I am definitely not a seasoned pro but I recently did day for night in a power limited location and was pretty successful I think.

 

The room I was in had two normal sized windows. From the top of the window frame I hung two daylight fluorescent bulbs a piece. They were cheap daylight photo bulbs from china. They draw 45w a piece and are advertised as having a 250w tungsten equivalent output. I don't know if that's really true but they are bright. They just hung from a cord like the one you put in a china ball. Behind them on the window itself I put white seamless to reflect and even out the source. I put a big piece of light diffusion in front of both bulbs and had sheer curtains in front of that. This whole technique only works if you are ok with using shear curtains which means not really seeing out the window. For hard light coming through the window I had a 650 fresnel in the room with full ctb.

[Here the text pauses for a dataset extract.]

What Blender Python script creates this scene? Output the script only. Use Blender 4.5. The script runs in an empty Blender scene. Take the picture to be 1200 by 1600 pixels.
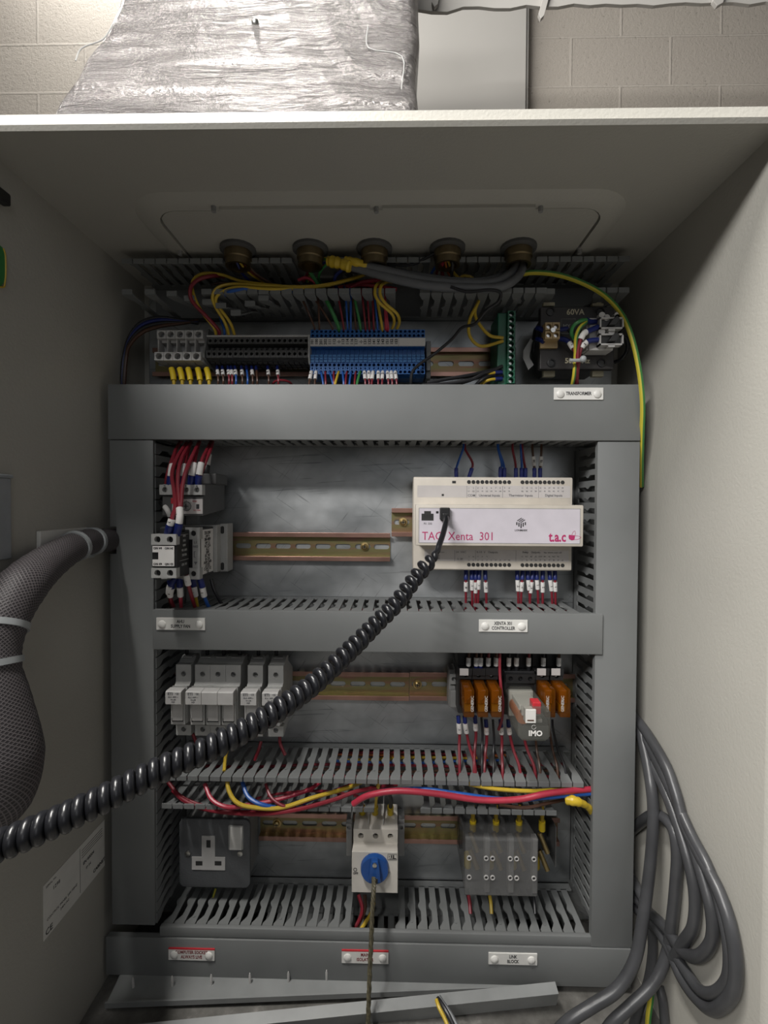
import bpy, bmesh, math, random
from mathutils import Vector, Matrix
random.seed(7)
PI = math.pi
MM = 0.001                      # everything below is laid out in millimetres
SC = bpy.context.scene
COL = SC.collection

# ------------------------------------------------------------------ camera, world, lamps, exposure
F = 750.0
CAM = Vector((0, -600, 0))
ROT = (Matrix.Rotation(math.atan(15/F), 3, 'Z') @ Matrix.Rotation(PI/2 - math.atan(14/F), 3, 'X')
       @ Matrix.Rotation(math.radians(0.3), 3, 'Z'))
cd = bpy.data.cameras.new('camera')
cam = bpy.data.objects.new('camera', cd); COL.objects.link(cam)
cd.sensor_fit = 'VERTICAL'; cd.sensor_height = 36; cd.sensor_width = 27
cd.lens = F/1600*36; cd.clip_start = 0.01; cd.clip_end = 50
cam.matrix_world = Matrix.Translation(CAM*MM) @ ROT.to_4x4()
SC.camera = cam
SC.view_settings.view_transform = 'Standard'; SC.view_settings.look = 'None'
SC.view_settings.gamma = 1; SC.view_settings.use_curve_mapping = False
SC.view_settings.exposure = 0.0
w = bpy.data.worlds.new('plant_room_air'); SC.world = w; w.use_nodes = True
w.node_tree.nodes['Background'].inputs[0].default_value = (1.0, 0.97, 0.93, 1)
w.node_tree.nodes['Background'].inputs[1].default_value = 0.05
def area(name, loc, target, sx, sy, power, col=(1, 0.96, 0.9)):
    l = bpy.data.lights.new(name, 'AREA'); l.shape = 'RECTANGLE'; l.size = sx*MM; l.size_y = sy*MM
    l.energy = power; l.color = col
    o = bpy.data.objects.new(name, l); COL.objects.link(o); o.location = Vector(loc)*MM
    o.rotation_euler = (Vector(target)-Vector(loc)).to_track_quat('-Z', 'Y').to_euler()
    return o
area('ceiling_tube_light', (-600, -482, 1600), (0, -250, 0), 1200, 60, 75, (1, 0.97, 0.92))
area('wall_tube_light', (-930, -1450, 1060), (100, -80, 0), 900, 120, 38, (1, 0.98, 0.95))
area('ceiling_tube_light', (-350, -1500, 1300), (0, 0, -50), 1200, 200, 2.5, (1, 0.98, 0.95))
area('ceiling_tube_light', (-1000, 1000, 2900), (-500, 1650, 1900), 2600, 120, 52, (1, 0.97, 0.92))
area('front_fill_light', (600, -2450, 700), (-100, 0, 0), 900, 1300, 3.6, (0.95, 0.97, 1.0))  # fill lamp added behind the camera to brighten fronts and left side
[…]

Its output balanced nicely with what the fluorescent bulbs were doing.

 

If I remember right we shot mostly at f4 iso 800. I was able to get the most from the lights since the camera was basically looking straight at them. I wanted the windows a little blown out but you could probably not blow them and it would still work. I had the idea and wasn't confident it would work but I was pretty pleased with the results. I'm not saying do this exactly but I think you'd be surprised how little you really need to do day for night. You save a lot of power by having the camera look right at the light rather than a bounce.